I’ve already posted an RSS how-to, specifically referencing the Google Reader, which is my personally preferred application. I started using GR because for a while I was using iGoogle as my home page, and the reader was right there for the clicking, and the progression just happened. But it was a happy accident. GR does have some nice features for controlling the look and feel, not to mention sharing (and thereby providing the source of the Coachean Feed, which we’ll get to shortly). GR also offers suggestions for new feeds based on the feeds you already source, which has proven quite helpful. I’m sure there’s other comparable RSS products, and if you already have and use one, more power to you, but if not, you can’t go wrong with it. Check out that how-to (it’s on the right over there under greatest hits) for the details.

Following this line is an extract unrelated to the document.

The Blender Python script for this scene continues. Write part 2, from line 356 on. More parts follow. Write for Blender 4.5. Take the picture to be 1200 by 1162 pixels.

My history with RSS is complicated. I started with one feed, through MHL, then broke out a second, personal one. Just recently I moved everything back to one feed again (there’s an easy way to do this, where you save your feeds to a file and GR picks them up, not unlike saving your bookmarks to a file and passing them to a different browser). My experience with RSS has allowed me over time to figure new and better ways to parse the feeds so that I can address them meaningfully. Feed management becomes something of an obsession, to tell you the truth. But if you have a hundred feeds in one folder, for instance, your RSS is totally unmanageable and not much different from having a hundred bookmarks in your browser, which is the old way of doing things. You need to divvy them up so that, depending on what you’re doing and when you’re doing it, you can access the ones you want, when and how you want them.
I have, at the moment, 171 subscriptions. That means 171 web sites are sending me updates every time something new happens on them. Those sites are broken down into seventeen or eighteen categories. When I log on first thing in the morning, there are probably a thousand new entries overall, and maybe another thousand accrue (and get cleared) as a day progresses. This is a lot of information. Breaking it down into folders meaningful to me makes dealing with it fairly efficient.
The first folder I check is Debate, which includes the handful of debate blogs including VBD and CP’s rantings and the like. Secondly there is an Ideas folder, which contains feeds most likely to be of value to debaters. These are philosophy sites, deep-background opinion sites, things like that. 90% of the articles I mark for Coachean Feed come from here. Thirdly there is an Opinions folder, which is more newsy and decidedly more loosey-goosey than Ideas, but still occasionally offers useful material. Beyond that, there are some areas of interest only to me (like amusement parks and entertainment stuff such as music and films), tech, science, books. I have a catchall category for general sites like Boing Boing and Digg (both of which are, one way or the other, aggregate sites, like the Feed), which I like to look at but which are not essential. Daily Dish gets its own category. eZines get theirs. And so forth. I’m not recommending you do what I do, I’m just telling you what it is that I do that is working for me.
Needless to say, I do not read thousands of internet postings a day. But once I’ve prioritized all the postings, the reader allows me to get through headlines/distillations at fairly blazing speed so that I can stop and read the ones I want. (GR allows me to switch from pure headlines to longer distillations, formats which I alternate depending on the nature of the material.) When all is said and done I probably spend about a half hour to an hour sorting through this stuff. And as I indicated, I address the debate material first, and repost it to the Coachean Feed by starring it (a retweet without twittering). So what does this mean to you? Well, you can grab the Coachean Feed and know that every single article in it is potentially interesting to someone of a forensician persuasion (or at least an LD or Pffffter persuasion). It may just be articles on human rights absent a specific context, but you can’t possibly not want to know everything you can about HRs, especially articles on HRs selected for you by a debate coach. You pay good money for research if you buy briefs; I give it to you for free.
But I’d be happier if you made Coachean Feed just one of the pages you RSS. It is, by design, specific to our little corner of the mental universe. But I’ll bet that your mind is also interested in other corners. Sure, you can go to those web pages you like, as you do now, and look at their stuff, but this is the same as saying, yeah, I know those mp3s are convenient, but I’ve got enough music already on my 78rpm records. It depends entirely on what you consider “enough.” In the age of the internet, enough is as much as you can get your hands on. Anything less is, well, not enough.